MINNEAPOLIS – An electrician who’s just starting his own business showed up at a work site at 6:30 a.m. and discovered his work trailer and $20,00 pf tools had been stolen. Using a tracking device he had installed in the trailer, Jerry Yang spotted the vehicle a half mile away. It was at a massive Near North homeless camp. He called police. Then new frustration set in. Yang said he was told that the camp was too dangerous to go into. Police entering the camp have been attacked. “The criminals there know that they can walk away and do whatever they want and know the cops aren’t going to enforce the law,” Yang told a KARE reporter. A police spokesperson didn’t deny how Yang was reading the situation: “It’s not that we’re unwilling to help. We just have to find the right time and circumstances to do it.” Police need to “be creative and get the job done with the least amount of force,” the spokesperson said. “The risk right now may be too much.” Yang expects the trailer will be empty when police get to it. Probably already is, he said.

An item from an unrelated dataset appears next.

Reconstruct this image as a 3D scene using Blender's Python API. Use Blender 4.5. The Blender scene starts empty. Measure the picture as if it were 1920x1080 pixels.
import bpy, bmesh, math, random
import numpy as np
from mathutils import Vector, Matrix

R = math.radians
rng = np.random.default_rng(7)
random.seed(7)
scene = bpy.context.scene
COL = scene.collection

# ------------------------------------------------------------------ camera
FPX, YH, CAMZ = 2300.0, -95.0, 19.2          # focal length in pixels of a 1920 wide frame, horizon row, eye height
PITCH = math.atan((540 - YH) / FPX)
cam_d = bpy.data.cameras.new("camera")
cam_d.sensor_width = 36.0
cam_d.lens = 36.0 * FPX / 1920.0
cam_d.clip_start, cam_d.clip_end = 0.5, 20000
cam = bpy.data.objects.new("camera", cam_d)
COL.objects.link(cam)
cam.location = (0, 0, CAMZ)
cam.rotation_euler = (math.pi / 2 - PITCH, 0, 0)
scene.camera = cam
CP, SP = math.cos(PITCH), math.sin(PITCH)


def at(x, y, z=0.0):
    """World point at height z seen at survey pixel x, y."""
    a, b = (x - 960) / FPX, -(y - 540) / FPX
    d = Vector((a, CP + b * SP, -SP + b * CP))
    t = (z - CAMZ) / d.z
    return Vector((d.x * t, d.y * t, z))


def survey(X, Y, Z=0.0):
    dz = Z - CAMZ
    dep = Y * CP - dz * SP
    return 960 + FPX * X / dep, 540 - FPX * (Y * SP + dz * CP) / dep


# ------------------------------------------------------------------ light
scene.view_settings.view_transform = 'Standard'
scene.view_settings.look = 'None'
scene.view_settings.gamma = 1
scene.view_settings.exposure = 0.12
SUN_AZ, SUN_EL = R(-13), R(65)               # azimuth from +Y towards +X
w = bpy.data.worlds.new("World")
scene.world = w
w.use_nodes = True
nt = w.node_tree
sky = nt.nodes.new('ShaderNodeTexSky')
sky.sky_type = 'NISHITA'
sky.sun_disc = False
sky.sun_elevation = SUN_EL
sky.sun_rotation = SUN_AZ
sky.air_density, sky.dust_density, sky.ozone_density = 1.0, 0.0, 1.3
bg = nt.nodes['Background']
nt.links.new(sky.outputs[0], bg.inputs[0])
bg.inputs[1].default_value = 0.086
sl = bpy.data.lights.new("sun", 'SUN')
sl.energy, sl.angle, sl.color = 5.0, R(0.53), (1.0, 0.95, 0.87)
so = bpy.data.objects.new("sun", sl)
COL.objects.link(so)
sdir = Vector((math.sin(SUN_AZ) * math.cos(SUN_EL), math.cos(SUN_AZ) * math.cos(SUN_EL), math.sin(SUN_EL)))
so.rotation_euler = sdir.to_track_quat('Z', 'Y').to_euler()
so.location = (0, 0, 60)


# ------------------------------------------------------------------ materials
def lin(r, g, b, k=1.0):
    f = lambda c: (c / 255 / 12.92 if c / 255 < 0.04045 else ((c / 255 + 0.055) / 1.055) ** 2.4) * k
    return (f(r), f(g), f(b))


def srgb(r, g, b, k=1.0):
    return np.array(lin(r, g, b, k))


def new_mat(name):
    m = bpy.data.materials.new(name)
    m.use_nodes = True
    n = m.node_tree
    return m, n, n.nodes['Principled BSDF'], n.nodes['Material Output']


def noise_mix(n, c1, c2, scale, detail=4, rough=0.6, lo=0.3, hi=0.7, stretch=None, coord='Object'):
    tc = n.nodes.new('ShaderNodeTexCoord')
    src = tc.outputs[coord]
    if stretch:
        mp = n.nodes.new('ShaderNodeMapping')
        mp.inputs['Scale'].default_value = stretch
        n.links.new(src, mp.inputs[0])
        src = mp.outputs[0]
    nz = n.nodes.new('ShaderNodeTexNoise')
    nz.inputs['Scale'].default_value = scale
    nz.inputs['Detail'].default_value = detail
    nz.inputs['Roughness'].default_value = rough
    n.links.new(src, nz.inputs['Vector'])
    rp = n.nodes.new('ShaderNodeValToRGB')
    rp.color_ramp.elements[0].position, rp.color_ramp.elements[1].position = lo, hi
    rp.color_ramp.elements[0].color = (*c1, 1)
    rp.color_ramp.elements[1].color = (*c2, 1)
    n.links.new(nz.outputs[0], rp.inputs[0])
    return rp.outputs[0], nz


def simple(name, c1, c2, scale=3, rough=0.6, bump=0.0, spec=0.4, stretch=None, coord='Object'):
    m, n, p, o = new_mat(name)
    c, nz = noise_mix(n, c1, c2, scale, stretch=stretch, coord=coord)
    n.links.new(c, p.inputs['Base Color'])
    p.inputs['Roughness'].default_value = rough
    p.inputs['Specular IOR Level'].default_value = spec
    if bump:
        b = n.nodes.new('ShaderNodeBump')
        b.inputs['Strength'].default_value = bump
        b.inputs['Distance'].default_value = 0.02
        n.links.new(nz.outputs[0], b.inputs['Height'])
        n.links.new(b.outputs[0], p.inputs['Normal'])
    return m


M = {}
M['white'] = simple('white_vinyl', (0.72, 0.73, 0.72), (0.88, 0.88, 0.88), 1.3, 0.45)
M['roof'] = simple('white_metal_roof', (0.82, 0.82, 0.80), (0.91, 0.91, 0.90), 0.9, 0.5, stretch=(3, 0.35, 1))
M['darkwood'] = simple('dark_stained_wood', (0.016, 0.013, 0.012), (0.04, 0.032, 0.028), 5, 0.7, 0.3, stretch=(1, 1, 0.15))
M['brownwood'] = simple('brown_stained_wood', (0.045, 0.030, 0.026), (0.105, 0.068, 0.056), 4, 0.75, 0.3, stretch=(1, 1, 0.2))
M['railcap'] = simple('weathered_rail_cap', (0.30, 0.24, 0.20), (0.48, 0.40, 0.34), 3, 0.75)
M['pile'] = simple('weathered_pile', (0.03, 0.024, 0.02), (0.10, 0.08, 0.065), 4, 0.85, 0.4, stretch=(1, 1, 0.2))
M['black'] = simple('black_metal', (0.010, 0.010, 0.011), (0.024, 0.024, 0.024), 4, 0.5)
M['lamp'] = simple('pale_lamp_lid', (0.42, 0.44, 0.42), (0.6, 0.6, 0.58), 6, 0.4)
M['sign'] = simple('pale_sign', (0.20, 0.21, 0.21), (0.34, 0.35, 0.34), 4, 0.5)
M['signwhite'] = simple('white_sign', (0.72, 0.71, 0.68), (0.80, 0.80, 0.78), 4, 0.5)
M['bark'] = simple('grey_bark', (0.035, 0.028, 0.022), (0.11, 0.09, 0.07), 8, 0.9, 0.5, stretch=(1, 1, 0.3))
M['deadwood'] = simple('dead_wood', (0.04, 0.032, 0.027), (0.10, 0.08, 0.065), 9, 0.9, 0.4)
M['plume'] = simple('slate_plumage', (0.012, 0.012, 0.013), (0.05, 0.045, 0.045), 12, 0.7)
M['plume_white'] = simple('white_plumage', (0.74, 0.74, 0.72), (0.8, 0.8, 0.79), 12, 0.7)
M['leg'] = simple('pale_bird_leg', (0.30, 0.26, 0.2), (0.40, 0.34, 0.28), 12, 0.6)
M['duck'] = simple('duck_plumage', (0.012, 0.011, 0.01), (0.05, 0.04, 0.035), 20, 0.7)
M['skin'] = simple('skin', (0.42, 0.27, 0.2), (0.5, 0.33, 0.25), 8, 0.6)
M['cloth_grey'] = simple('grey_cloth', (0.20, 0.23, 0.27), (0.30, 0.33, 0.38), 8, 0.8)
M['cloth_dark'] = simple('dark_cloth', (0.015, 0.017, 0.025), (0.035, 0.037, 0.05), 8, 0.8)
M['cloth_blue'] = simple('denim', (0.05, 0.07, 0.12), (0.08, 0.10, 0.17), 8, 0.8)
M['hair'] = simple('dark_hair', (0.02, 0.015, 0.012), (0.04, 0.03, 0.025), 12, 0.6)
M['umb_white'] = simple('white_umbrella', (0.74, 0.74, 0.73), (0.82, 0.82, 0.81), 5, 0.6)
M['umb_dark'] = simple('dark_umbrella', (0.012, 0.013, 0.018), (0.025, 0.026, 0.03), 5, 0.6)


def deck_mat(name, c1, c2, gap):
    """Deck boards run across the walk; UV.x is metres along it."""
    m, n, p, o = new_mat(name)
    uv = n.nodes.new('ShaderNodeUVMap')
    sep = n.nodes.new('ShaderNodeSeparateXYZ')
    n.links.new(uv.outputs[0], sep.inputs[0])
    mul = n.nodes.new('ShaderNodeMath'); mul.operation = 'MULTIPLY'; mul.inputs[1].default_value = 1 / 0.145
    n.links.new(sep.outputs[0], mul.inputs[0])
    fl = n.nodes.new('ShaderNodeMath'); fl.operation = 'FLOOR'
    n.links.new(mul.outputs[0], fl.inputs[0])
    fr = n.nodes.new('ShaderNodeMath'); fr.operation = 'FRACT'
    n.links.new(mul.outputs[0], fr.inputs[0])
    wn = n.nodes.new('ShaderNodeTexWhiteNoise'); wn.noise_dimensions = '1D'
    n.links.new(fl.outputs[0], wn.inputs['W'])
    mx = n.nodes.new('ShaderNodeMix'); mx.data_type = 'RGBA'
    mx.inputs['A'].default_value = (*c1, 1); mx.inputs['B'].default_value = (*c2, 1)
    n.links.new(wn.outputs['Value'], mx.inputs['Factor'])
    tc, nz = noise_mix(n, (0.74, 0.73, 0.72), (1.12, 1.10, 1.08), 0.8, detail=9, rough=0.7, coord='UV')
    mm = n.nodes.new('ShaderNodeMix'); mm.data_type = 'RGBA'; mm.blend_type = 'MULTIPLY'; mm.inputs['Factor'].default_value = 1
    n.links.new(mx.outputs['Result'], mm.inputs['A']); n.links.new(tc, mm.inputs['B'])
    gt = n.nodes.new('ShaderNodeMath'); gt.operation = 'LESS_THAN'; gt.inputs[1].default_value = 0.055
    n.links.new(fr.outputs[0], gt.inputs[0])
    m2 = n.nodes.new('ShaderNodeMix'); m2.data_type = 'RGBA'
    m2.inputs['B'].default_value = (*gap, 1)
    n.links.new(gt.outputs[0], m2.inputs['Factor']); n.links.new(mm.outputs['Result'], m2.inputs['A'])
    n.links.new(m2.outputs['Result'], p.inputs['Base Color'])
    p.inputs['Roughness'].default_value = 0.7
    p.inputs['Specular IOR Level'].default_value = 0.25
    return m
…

Heisted trailer. Owner knows where it is. So too the police. What to do? And how?

Homeless profile

The camp is in the Near North area of Minneapolis on city-owned land. It’s one of more than a dozen transient encampments in the city. The camp in is heavily Native American, some employed, many not. The camp has a native Ojibwe name: WiiDooKoDaaDiiWag. Translation: “They help each other.” The homeless population in shelters statewide is estimated at 13,000 adults, 2,400 youth age 18 to 24, and 5,000 children.